In Interesting on April 27, 2009 at 2:05 pm

We are quickly coming upon “Business Plan Competition” season and I have to admire the gifted entrepreneurs who make a go at starting a business.  Given the economic environment, this may seem an unlikely time to forgo a paycheck in search of greater riches.  But starting a business is like having a baby, it’s never a good time; but we do it anyway.

The National Venture Capital Association recently published reports on 1Q09 and, as expected, the news was difficult to swallow.  Investment volume dropped significantly and many would-be entrepreneurs are opting against the promise of self-determination.  At the same time, many founders and employees of existing startups are re-evaluating their career options, present company included.  The primary concern is the likelihood and timing of exit opportunities and the resulting impact on our wealth.  In other words, is it worth it to stay the course.  My resounding answer is YES, provided you have tangible reasons for being at a startup in the first place beyond the expected financial payoff. In fact, there are many reasons beyond financial to be in a startup and I am extremely wary of those who are “in it” just for the money. Put another way, I would rather be surrounded by idiots who share my passion than geniuses who have neither courage nor faith.

The financial entrepreneur dates back to the 1850s with the San Francisco gold rush. When we were an agrarian society, hard work went hand-in-hand with seedtime and harvest. You put in a hard day’s work, you earned a hard day’s pay (obviously I am black and my ancestors probably didn’t get paid as much as your ancestors, but we were farmers nevertheless). And everybody ate. But then the concept of the “American Dream” was forever changed.  With the gold rush, America’s investment horizon and risk profile was altered and I don’t think we’ve ever really recovered. A few people struck gold and this inspired an army of paupers to head for the hills in search of riskless rewards and easy money. Not many found gold but the concept of the financially driven entrepreneur was forever ingrained in the hearts of the media and the American people.  There are too many entrepreneurs looking for easy money and riskless investments that it is screwing things up for the rest of us. We need to return to better days. If you are part of a startup or you are thinking about joining a startup, here are some reasons why you should stick with it.

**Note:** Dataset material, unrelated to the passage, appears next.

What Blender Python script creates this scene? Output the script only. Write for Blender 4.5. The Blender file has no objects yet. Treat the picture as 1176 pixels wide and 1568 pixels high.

  • You want to create real value
  • You want to establish a vehicle for self-determination
  • You possess a unique and valuable skill that cannot be harnessed within a corporate setting.
  • You passion, experience and attention to detail has allowed you to identify a business venture whose risk profile is lower than what “conventional thinkers” perceive
  • You would rather fail with your team of winners than win with a team of Enron-esque losers.
  • You have wisdom beyond your years, while lesser men & women might not.
  • You can’t stop thinking about the startup, its driving you crazy
  • You are an idiot blessed with a God-sized portion of faith

My company is HomeShop Technologies, Inc. and everyday is a struggle. I probably should have quit a long time ago were it not for the fact that all the above reasons apply, especially the last one. There are a lot of easier ways to make money. In fact, had wealth been my only goal, I would have become a plumber. I might also suggest becoming an electrician or drug dealer; both professions offer equally lucrative alternatives to hard work.  But if you are fortunate enough to come up with a novel concept that addresses a real and growing problem and you can attract a winning team, I have a feeling that a winner VC will eventually find you, if you whisper loud enough.  The goal for all of us is to create something that was worthy of the effort put in to achieve it. Now that’s an American Dream worth pursuing.